*What the exercise asks*:
Identify, in the records below, every line where the string "Blender" appears, and copy each such line.

++++++++++++++++++++

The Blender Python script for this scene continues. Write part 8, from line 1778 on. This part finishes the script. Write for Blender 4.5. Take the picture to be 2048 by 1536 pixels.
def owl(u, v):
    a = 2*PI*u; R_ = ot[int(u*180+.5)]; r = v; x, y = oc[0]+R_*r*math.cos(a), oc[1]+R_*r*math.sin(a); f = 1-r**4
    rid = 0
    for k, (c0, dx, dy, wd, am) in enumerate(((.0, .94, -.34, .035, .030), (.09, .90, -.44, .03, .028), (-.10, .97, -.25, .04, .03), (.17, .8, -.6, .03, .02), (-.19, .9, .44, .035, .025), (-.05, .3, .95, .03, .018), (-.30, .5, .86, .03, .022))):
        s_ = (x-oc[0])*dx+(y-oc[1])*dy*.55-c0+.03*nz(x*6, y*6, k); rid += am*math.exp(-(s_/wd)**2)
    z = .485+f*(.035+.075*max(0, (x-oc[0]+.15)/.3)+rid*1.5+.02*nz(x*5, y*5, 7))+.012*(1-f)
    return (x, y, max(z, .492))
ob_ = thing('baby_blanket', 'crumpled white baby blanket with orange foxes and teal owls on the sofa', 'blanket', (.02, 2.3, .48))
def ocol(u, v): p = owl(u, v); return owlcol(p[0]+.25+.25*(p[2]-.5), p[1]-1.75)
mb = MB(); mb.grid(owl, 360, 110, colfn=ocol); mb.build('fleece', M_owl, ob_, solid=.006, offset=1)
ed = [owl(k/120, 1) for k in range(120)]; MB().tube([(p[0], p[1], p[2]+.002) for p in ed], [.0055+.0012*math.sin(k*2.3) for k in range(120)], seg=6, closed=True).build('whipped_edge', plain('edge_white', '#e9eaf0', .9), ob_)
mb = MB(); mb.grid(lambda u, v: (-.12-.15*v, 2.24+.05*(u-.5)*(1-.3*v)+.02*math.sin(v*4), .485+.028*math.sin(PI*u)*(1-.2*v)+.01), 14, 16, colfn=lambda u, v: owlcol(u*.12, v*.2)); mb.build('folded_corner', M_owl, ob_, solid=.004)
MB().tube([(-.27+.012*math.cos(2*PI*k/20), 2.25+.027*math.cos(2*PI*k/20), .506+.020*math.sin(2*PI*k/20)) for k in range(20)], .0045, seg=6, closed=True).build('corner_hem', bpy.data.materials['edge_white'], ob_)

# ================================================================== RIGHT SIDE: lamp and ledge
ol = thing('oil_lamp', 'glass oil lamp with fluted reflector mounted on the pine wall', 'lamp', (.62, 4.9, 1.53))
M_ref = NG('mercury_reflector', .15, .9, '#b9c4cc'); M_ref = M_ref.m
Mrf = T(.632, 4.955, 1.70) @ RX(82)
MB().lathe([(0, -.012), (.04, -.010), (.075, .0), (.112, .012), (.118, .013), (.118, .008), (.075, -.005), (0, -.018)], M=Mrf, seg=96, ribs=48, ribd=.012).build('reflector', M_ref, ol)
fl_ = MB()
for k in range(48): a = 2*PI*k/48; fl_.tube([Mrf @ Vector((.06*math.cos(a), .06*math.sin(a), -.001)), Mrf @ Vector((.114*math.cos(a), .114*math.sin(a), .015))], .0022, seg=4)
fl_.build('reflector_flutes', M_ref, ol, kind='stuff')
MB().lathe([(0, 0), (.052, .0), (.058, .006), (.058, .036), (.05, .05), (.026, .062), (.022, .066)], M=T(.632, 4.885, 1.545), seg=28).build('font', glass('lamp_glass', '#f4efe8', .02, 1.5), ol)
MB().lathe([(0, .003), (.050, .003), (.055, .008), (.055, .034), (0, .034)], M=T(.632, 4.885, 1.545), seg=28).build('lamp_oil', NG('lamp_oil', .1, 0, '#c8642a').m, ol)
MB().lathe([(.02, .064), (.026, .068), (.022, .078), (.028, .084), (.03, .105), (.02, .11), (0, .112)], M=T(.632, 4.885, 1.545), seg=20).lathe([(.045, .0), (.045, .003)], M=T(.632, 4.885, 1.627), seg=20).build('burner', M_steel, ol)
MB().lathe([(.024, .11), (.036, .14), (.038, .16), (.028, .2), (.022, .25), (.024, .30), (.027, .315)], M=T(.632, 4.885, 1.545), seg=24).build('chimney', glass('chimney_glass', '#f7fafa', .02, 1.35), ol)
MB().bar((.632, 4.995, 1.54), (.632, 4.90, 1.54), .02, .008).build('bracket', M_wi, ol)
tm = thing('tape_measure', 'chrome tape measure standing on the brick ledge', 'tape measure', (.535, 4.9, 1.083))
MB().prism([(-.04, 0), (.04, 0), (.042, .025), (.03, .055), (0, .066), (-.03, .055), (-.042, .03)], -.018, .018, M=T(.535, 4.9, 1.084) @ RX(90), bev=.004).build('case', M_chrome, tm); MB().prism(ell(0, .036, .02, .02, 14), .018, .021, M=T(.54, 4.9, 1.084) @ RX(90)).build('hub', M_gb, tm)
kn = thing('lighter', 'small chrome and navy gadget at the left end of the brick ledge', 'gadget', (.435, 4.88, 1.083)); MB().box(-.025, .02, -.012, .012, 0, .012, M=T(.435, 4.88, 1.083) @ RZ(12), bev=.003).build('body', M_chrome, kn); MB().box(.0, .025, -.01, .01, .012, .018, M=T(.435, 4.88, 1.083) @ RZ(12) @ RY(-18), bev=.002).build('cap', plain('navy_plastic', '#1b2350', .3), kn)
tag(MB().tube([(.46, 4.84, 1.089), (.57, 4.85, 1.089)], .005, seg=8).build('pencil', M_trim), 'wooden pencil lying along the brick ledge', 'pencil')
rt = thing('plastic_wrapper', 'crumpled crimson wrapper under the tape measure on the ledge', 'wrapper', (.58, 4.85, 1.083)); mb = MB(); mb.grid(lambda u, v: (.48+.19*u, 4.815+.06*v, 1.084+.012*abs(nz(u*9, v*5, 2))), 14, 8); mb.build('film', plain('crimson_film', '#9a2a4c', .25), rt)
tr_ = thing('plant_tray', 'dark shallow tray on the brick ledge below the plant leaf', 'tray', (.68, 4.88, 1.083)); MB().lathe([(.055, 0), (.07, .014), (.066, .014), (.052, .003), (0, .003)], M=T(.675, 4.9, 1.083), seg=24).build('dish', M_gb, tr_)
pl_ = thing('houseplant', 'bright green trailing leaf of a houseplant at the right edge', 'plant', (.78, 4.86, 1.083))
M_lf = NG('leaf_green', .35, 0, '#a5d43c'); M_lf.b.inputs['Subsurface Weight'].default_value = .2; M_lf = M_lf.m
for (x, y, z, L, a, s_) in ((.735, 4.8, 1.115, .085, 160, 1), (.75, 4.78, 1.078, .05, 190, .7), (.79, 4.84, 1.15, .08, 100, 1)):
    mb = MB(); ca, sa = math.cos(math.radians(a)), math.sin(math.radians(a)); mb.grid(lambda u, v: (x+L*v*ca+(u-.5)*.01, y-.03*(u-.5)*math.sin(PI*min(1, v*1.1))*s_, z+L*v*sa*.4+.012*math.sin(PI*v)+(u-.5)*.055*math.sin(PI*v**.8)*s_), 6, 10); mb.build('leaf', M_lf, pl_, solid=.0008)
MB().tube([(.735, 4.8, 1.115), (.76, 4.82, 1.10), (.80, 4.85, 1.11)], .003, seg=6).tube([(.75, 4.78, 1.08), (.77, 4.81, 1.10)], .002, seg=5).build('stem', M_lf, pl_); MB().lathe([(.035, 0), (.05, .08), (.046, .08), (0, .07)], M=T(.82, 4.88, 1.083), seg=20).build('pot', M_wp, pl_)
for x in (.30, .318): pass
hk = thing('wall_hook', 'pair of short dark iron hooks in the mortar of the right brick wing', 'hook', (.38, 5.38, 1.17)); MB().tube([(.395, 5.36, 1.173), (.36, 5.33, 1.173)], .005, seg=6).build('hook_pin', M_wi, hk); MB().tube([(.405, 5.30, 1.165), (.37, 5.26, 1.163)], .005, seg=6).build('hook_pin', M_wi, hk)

++++++++++++++++++++

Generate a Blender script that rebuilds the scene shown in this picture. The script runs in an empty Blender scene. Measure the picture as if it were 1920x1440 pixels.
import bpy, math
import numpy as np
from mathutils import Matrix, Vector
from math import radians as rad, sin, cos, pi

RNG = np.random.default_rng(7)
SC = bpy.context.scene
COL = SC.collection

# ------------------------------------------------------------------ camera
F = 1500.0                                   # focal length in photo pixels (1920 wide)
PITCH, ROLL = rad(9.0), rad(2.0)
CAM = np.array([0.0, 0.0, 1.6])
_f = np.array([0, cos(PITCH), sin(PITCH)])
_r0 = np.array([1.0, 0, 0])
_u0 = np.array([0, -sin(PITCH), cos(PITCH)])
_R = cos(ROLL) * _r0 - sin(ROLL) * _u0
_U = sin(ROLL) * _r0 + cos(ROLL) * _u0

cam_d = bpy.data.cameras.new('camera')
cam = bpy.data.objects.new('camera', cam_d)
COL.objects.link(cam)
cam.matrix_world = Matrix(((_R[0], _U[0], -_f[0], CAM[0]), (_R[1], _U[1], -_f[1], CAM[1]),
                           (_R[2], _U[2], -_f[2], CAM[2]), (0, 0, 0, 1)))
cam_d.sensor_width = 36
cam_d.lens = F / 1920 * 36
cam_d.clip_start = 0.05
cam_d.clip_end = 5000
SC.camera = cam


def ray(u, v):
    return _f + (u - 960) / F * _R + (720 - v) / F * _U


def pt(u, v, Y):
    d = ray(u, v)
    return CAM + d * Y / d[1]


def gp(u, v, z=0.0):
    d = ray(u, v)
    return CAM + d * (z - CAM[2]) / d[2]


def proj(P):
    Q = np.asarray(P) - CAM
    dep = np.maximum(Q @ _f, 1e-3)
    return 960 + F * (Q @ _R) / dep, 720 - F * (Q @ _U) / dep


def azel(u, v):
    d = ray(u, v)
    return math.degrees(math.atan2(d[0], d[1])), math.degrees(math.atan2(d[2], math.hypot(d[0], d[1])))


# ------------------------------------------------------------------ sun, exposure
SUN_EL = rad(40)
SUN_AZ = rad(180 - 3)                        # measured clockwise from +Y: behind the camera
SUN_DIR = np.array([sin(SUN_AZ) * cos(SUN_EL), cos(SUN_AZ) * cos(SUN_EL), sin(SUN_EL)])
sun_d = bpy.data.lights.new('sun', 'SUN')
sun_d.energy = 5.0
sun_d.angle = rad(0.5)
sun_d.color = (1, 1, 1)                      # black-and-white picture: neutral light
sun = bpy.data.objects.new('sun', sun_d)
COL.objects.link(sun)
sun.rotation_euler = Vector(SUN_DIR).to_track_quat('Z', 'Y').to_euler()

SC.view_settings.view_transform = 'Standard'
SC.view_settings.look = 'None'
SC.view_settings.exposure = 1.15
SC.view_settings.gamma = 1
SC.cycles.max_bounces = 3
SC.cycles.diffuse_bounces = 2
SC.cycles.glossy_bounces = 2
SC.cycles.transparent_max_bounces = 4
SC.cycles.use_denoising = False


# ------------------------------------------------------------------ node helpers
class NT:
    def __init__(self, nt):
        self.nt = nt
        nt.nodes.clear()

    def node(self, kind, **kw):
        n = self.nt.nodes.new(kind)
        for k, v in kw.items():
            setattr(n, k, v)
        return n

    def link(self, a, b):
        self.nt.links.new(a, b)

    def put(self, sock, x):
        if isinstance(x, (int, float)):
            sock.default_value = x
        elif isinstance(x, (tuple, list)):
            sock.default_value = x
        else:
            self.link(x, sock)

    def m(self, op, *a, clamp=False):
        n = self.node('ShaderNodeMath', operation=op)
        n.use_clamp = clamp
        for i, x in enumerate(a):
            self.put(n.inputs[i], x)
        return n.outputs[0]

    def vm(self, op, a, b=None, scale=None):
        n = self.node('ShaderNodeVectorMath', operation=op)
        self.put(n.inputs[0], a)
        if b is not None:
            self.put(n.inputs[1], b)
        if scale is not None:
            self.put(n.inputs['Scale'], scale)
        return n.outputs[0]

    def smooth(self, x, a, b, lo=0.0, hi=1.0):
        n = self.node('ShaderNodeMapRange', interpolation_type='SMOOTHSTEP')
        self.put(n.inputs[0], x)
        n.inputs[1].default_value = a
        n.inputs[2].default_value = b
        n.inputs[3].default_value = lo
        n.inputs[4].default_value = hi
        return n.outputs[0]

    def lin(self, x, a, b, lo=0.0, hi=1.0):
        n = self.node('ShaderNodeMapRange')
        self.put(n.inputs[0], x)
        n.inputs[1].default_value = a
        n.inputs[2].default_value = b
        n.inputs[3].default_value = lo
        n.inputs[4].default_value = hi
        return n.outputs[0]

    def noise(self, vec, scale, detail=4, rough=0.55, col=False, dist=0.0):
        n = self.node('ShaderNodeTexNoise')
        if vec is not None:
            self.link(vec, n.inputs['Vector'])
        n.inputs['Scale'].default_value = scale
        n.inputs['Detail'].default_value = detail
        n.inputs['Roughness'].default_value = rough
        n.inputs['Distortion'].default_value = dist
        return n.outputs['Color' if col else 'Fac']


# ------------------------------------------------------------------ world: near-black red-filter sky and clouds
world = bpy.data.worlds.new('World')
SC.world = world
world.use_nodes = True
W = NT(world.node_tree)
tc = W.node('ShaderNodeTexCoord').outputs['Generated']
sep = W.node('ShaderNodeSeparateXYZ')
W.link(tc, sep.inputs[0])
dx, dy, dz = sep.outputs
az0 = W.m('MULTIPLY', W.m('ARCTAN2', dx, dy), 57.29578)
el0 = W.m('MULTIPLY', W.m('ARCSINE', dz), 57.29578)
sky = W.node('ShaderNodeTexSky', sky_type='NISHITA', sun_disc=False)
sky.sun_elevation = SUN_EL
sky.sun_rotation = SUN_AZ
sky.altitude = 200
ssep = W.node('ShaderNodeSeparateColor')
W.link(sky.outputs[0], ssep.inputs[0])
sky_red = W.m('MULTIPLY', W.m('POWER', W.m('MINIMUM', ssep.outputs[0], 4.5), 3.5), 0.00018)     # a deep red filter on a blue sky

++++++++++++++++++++

*Solution below*:
The Blender Python script for this scene continues. Write part 8, from line 1778 on. This part finishes the script. Write for Blender 4.5. Take the picture to be 2048 by 1536 pixels.
Generate a Blender script that rebuilds the scene shown in this picture. The script runs in an empty Blender scene. Measure the picture as if it were 1920x1440 pixels.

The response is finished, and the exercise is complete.